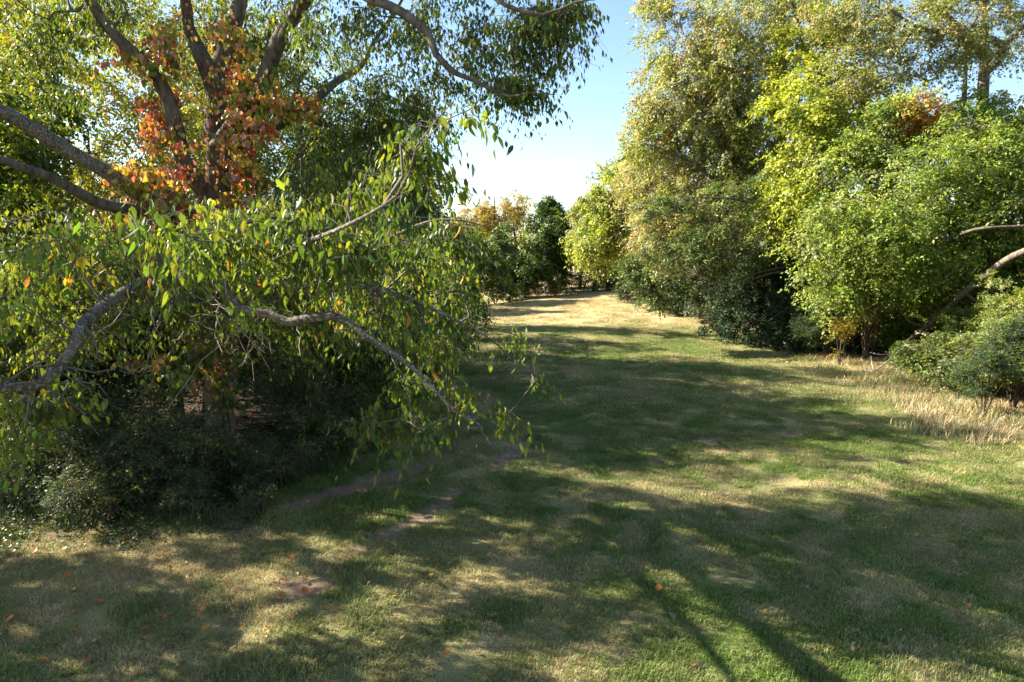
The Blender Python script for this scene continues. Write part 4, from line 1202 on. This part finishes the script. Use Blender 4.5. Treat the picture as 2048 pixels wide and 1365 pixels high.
# ------------------------------------------------------------------ small things
def grass_blades(name, label, pts, h, spread, nb, col, seed, wdt=0.008, lean=.5, kind='stuff', cat='dry grass'):
    rng = np.random.default_rng(seed)
    V = []; F = []; T = []; o = 0
    for i, (x, y) in enumerate(pts):
        v, f, t = blades(nb, spread, h * rng.uniform(.6, 1.25), wdt, rng, lean)
        v = v + np.array([x, y, float(ground_z(np.array([x]), np.array([y]))[0])])
        c = np.array(col[rng.integers(len(col))]) * rng.uniform(.8, 1.2)
        V.append(v); F.append(f + o); T.append(t * c); o += len(v)
    me = mesh_from(name, np.concatenate(V), np.concatenate(F), 3, M_BLADE, np.clip(np.concatenate(T), 0, .9))
    ob = add(name, me); tag(ob, label, cat, kind=kind)
    return ob


M_BLADE = leaf_mat('dry_blade', .35, .7, .15, (1.1, 1.0, .8))
rng = np.random.default_rng(77)
pts = []
for _ in range(260):
    t = rng.random()
    if t < .6:
        y = rng.uniform(16.5, 27); x = 13.3 + rng.normal(0, 1.0) + .03 * (y - 20)
    elif t < .85:
        y = rng.uniform(27, 40); x = 13.7 + rng.normal(0, .6)
    else:
        y = rng.uniform(40, 60); x = 13.4 - (y - 40) * .2 + rng.normal(0, .5)
    pts.append((x, y))
grass_blades('tall_dry_grass', 'tall straw-coloured dry grass along the right edge of the lawn', pts, .27, .55, 80, [(0.55, 0.44, 0.27), (0.48, 0.38, 0.22), (0.38, 0.31, 0.16), (0.25, 0.25, 0.11), (.12, .17, .05)], 78, .014, 1.0)
pts = []
while len(pts) < 230:
    px, Y = rng.uniform(-60, 700), rng.uniform(11.3, 16.5)
    if Y > 11.6 + max(0, (px - 430) * .017) + .5 * math.sin(px * .03) and Y < 14.2 + max(0, (px - 430) * .012): pts.append(((px - 1024) / 1365.3 * Y, Y))
grass_blades('undergrowth_weeds', 'rough weeds and long grass where the left thicket meets the lawn', pts, .27, .36, 46, [(0.06, 0.10, 0.03), (0.10, 0.13, 0.05), (0.2, 0.17, 0.10), (0.05, 0.08, 0.03)], 79, .012, 1.0, cat='weeds')
pts = [(-4.4 + rng.normal(0, .35) - .03 * (Y - 14), Y) for Y in rng.uniform(14, 34, 200)]
grass_blades('edge_grass', 'long shaded grass along the left lawn edge', pts, .35, .35, 40, [(0.06, 0.10, 0.03), (0.09, 0.12, 0.04), (0.15, 0.14, 0.07)], 80, .012, .7, cat='grass')


def bush_clump(name, label, cat, px, Y, pal, seed, n=14, h=.55, R=.35, leaf=.05, group=None, **kw):
    x = (px - 1024) / 1365.3 * Y
    return shrub(name, label, x, Y, R, h, n, pal, seed, cat=cat, group=group, leaf=leaf, length=.2, per=40, stems=4, **kw)


# ground plants with pale leaves at the thicket edge
for i, (px, Y, lb_) in enumerate([(175, 11.7, 'pale leafy weed at the left lawn edge'), (235, 12.2, 'grey-green weed left of the big trunk'), (455, 12.6, 'leafy weed in front of the big trunk'), (500, 12.0, 'green weed at the corner of the thicket by the dirt track'), (70, 12.0, 'leafy weed nearest the left picture edge')]):
    bush_clump('weed', lb_, 'weed', px, Y, [((0.10, 0.14, 0.07), 3), (GRN, 3), (PAL, 1)], 620 + i, n=16, h=.6, R=.4)
# broad-leaved ground cover round the foot of the thicket
rng = np.random.default_rng(90)
n = 26000
px = rng.uniform(-80, 760, n); Y = rng.uniform(10.7, 17.5, n)
edge = 11.0 + np.maximum(0, (px - 430) * .016) + .5 * np.sin(px * .023)
x = (px - 1024) / 1365.3 * Y
dens = fbm(x, Y, .7, 95, 3)
ok = (Y > edge + (dens - .5) * 1.8) & (rng.random(n) < np.clip((dens - .3) * 3, .1, 1)); x = x[ok]; Y = Y[ok]; dens = dens[ok]; e = edge[ok]; n = len(x)
hgt = np.clip((Y - e) * .28, .03, .5) * np.clip(dens * 1.6 - .3, .15, 1.1)
P = np.stack([x, Y, ground_z(x, Y) + hgt * rng.random(n) ** .6 + .015], -1)
a = rng.uniform(0, 6.28, n); D = nrm(np.stack([np.cos(a), np.sin(a), rng.normal(0, .4, n)], -1)); Nn = nrm(np.array([0, 0, 1.]) + rng.standard_normal((n, 3)) * .45)
t = palette_pick([(DGR, 4), (GRN, 3), ((0.10, 0.14, 0.07), 2), ((.22, .2, .1), .7), (BRN, .5)], n, 1, rng, .2)
sz = rng.uniform(.04, .085, n)
o = add('ground_cover', leaves_simple(P, D, Nn, sz, sz * .65, t, M_LEAF, 'ground_cover')); tag(o, 'low leafy ground cover along the foot of the left thicket', 'ground cover', kind='stuff')
# white flowers
rng = np.random.default_rng(81)
WF = plain_mat('white_petal', (0.75, 0.75, 0.72), .6)
for i, (px, py, Y, lb_) in enumerate([(650, 912, 15.2, 'white flowering weed beside the dirt track, taller one'), (597, 933, 14.9, 'white flowering weed nearest the big trunk'), (668, 922, 15.4, 'white flowering weed farthest from the big trunk')]):
    p = at(px, py, Y); b = np.array([p[0], p[1], float(gh(p[0], p[1]))])
    r = empty('flowering_weed', b); tag(r, lb_, 'flower', 'white flowering weeds')
    V, F = tube(*smooth_path([b, b + (p - b) * .5 + [.03, 0, 0], p], [.008, .006, .004], .1), 5, rng)
    add('stem', mesh_from('stem', V - b, F, 4, M_TWIG), r)
    n = 26; c = p + rng.standard_normal((n, 3)) * .045
    D = nrm(rng.standard_normal((n, 3))); Nn = nrm(rng.standard_normal((n, 3)))
    add('blossom', leaves_simple(c - b, D, Nn, np.full(n, .035), np.full(n, .03), np.ones((n, 3)), WF, 'blossom'), r)

# dead branches lying at the right lawn edge
def stick(label, pts, rad, side=(), mat=None):
    P = [gpt(*p[:2]) + np.array([0, 0, p[2]]) for p in pts]
    b = P[0].copy(); r = empty('fallen_branch', b); tag(r, label, 'branch', 'fallen branches at the right lawn edge')
    V, F = tube(*smooth_path(P, rad, .1), 7, rng); add('stem', mesh_from('stem', V - b, F, 4, mat or M_DEAD), r)
    for q in side:
        Q = [gpt(*p[:2]) + np.array([0, 0, p[2]]) for p in q]
        V, F = tube(*smooth_path(Q, [.02, .014, .006], .1), 6, rng); add('side_branch', mesh_from('side_branch', V - b, F, 4, mat or M_DEAD), r)


stick('pale forked dead branch in front of the leaning trunk', [(1726, 742, .05), (1748, 748, .12), (1775, 735, .25), (1792, 722, .3)], [.014, .03, .03, .015], [[(1748, 748, .12), (1742, 742, .3), (1740, 738, .5)]])
stick('grey fallen branch lying in the shade left of the yellow sapling', [(1578, 684, .08), (1592, 693, .06), (1612, 696, .05), (1640, 702, .12)], [.03, .04, .035, .02])
stick('white dead branch lying level in front of the leaning trunk', [(1738, 722, .35), (1760, 724, .3), (1785, 722, .3)], [.02, .025, .015])

# brush pile at the far end
rng = np.random.default_rng(82)
b = gpt(1098, 590); b = np.array([b[0], b[1], float(gh(b[0], b[1]))])
r = empty('brush_pile', b); tag(r, 'low grey-brown pile of cut brush at the far end of the sunlit field', 'brush pile')
A = b + rng.standard_normal((90, 3)) * [1.6, .6, .2] + [0, 0, .35]; A[:, 2] = np.maximum(A[:, 2], b[2] + .05)
d = nrm(rng.standard_normal((90, 3)) * [1, .6, .35]); Bq = A + d * rng.uniform(.5, 1.4, (90, 1)); Bq[:, 2] = np.maximum(Bq[:, 2], b[2] + .05)
V, F = frusta(A - b, Bq - b, np.full(90, .03), np.full(90, .012), 4)
k = mesh_from('twigs', V, F, 4, plain_mat('cut_brush', (.26, .17, .12))); k = add('twigs', k, r); k['kind'] = 'stuff'

# bare hanging twigs below the low left limbs (dead vine)
rng = np.random.default_rng(83)
vb = at(200, 520, 8.5)
A = []; Bs = []
for _ in range(60):
    px, py = rng.choice([[90, 520], [250, 560], [330, 650], [520, 600], [420, 630], [200, 480]]) + rng.normal(0, 45, 2)
    Yq = rng.uniform(7.2, 9.5); p = at(px, py, Yq); dd = rng.standard_normal(3) * [.5, .3, .25] + [0, 0, -.12]
    for s in range(6):
        q = p + dd * .17 + rng.standard_normal(3) * .03; A.append(p); Bs.append(q); dd = dd + rng.standard_normal(3) * .16 + [0, 0, -.05]; p = q
A = np.array(A); Bs = np.array(Bs)
V, F = frusta(A - vb, Bs - vb, np.full(len(A), .006), np.full(len(A), .005), 3)
o = add('dead_twigs', mesh_from('dead_twigs', V, F, 4, plain_mat('pale_twig', (.24, .18, .14))), None, vb)
tag(o, 'tangle of bare grey twigs hanging among the low limbs at left', 'twigs', kind='stuff')

# ------------------------------------------------------------------ fallen leaves
rng = np.random.default_rng(84)
def leaf_proto(c, curl):
    return leaves_fine(np.array([[-.5, 0, 0.]]), np.array([[1., 0, 0]]), np.array([[0, 0, 1.]]), np.ones(1), np.array([.8]), np.array([c]), M_VINE, 'fallen_leaf', np.array([curl]))


FL = {'orange': leaf_proto((.55, .19, .035), -.3), 'yellow': leaf_proto((.6, .38, .05), -.25), 'brown': leaf_proto((.30, .16, .08), .4), 'tan': leaf_proto((.38, .27, .17), .35)}
spots = [(412, 1258, 'yellow', .15), (565, 1112, 'orange', .13), (583, 1116, 'orange', .11), (575, 1122, 'brown', .1), (610, 1192, 'orange', .13), (560, 1203, 'orange', .13), (255, 1145, 'orange', .1), (135, 1160, 'orange', .12),
         (70, 1105, 'orange', .12), (22, 1247, 'orange', .15), (55, 1280, 'orange', .11), (110, 1250, 'tan', .12), (200, 1210, 'orange', .1), (148, 1187, 'yellow', .1), (175, 1325, 'brown', .13), (185, 1288, 'tan', .12), (135, 1348, 'tan', .12),
         (345, 1270, 'brown', .12), (288, 1263, 'orange', .11), (342, 1183, 'tan', .1), (558, 1293, 'tan', .12), (630, 1297, 'brown', .12), (440, 1330, 'tan', .1), (896, 1316, 'orange', .1), (805, 1283, 'tan', .1), (1003, 1265, 'tan', .1), (862, 1157, 'yellow', .1),
         (1316, 1190, 'orange', .12), (1345, 1240, 'tan', .15), (1385, 1330, 'brown', .13), (1400, 1335, 'tan', .13), (1105, 1202, 'brown', .11), (450, 1105, 'orange', .1), (225, 1068, 'orange', .1), (130, 1100, 'yellow', .1), (690, 1150, 'orange', .09),
         (40, 1205, 'tan', .12), (150, 1270, 'orange', .12), (90, 1328, 'orange', .11), (245, 1320, 'tan', .09), (405, 1210, 'orange', .1), (330, 1235, 'orange', .1), (480, 1215, 'tan', .1), (720, 985, 'orange', .1), (675, 1028, 'orange', .1), (560, 1062, 'brown', .12)]
for i, (px, py, c, s) in enumerate(spots):
    g = gpt(px, py)
    o = bpy.data.objects.new('fallen_leaf', FL[c]); COL.objects.link(o)
    o.location = (g[0], g[1], float(ground_z(g[:1], g[1:2])[0]) + .045); o.scale = (s * .95,) * 3
    o.rotation_euler = (rng.uniform(-.4, .4) - .2, rng.uniform(-.4, .4), rng.uniform(0, 6.28))
    zone = 'in the lower left corner of the lawn' if px < 450 and py > 1170 else 'below the shrubs of the left thicket' if px < 450 else 'beside the dirt track left of centre' if px < 800 else 'on the open lawn right of the dirt track'
    tag(o, c + ' fallen leaf lying ' + zone, 'leaf', c + ' fallen leaves ' + zone)
n = 5200
x = rng.uniform(-9.5, 8, n); y = rng.uniform(7, 17, n); ok = (rng.random(n) < np.clip(np.where(x < -1.5, .75, .12) + .5 * (y > 9.8) * (x < -4), 0, 1)); x = x[ok]; y = y[ok]; n = len(x)
P = np.stack([x, y, ground_z(x, y) + .03], -1); a = rng.uniform(0, 6.28, n); D = nrm(np.stack([np.cos(a), np.sin(a), rng.normal(0, .3, n)], -1)); Nn = nrm(np.array([0, 0, 1.]) + rng.standard_normal((n, 3)) * .4)
t = palette_pick([((.45, .18, .05), 3), (BRN, 4), ((.30, .20, .12), 4), (YEL, .7)], n, 1, rng, .2)
sz = rng.uniform(.04, .09, n)
o = add('leaf_litter', leaves_simple(P, D, Nn, sz, sz * .7, t, M_VINE, 'leaf_litter')); tag(o, 'small brown and orange leaves scattered over the grass', 'leaf litter', kind='stuff')
# litter under the left trees
n = 14000
x = rng.uniform(-22, -3.2, n); y = rng.uniform(10.8, 36, n); ok = x < -4.2 - .02 * y + rng.normal(0, .4, n); x = x[ok]; y = y[ok]; n = len(x)
P = np.stack([x, y, ground_z(x, y) + .03], -1); a = rng.uniform(0, 6.28, n); D = nrm(np.stack([np.cos(a), np.sin(a), rng.normal(0, .4, n)], -1)); Nn = nrm(np.array([0, 0, 1.]) + rng.standard_normal((n, 3)) * .5)
t = palette_pick([((.14, .09, .05), 4), (BRN, 2), (DGR, 3), ((.3, .2, .12), 1.5)], n, 1, rng, .2)
sz = rng.uniform(.06, .12, n)
o = add('forest_floor_litter', leaves_simple(P, D, Nn, sz, sz * .7, t, M_VINE, 'forest_floor_litter')); tag(o, 'dark leaf litter on the ground under the left trees', 'leaf litter', kind='stuff')

# a single leaf on the wind in the open sky
p = at(1128, 175, 9)
o = bpy.data.objects.new('drifting_leaf', FL['brown']); COL.objects.link(o); o.location = p; o.scale = (.11, .03, .05); o.rotation_euler = (.2, .12, .1)
tag(o, 'single small brown leaf in the open blue sky beside the overhanging leaf tips', 'leaf')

######

▶ [The task]:
Select and copy each line from the data that includes the word "picture".

▶ [Completed task]:
The Blender Python script for this scene continues. Write part 4, from line 1202 on. This part finishes the script. Use Blender 4.5. Treat the picture as 2048 pixels wide and 1365 pixels high.
for i, (px, Y, lb_) in enumerate([(175, 11.7, 'pale leafy weed at the left lawn edge'), (235, 12.2, 'grey-green weed left of the big trunk'), (455, 12.6, 'leafy weed in front of the big trunk'), (500, 12.0, 'green weed at the corner of the thicket by the dirt track'), (70, 12.0, 'leafy weed nearest the left picture edge')]):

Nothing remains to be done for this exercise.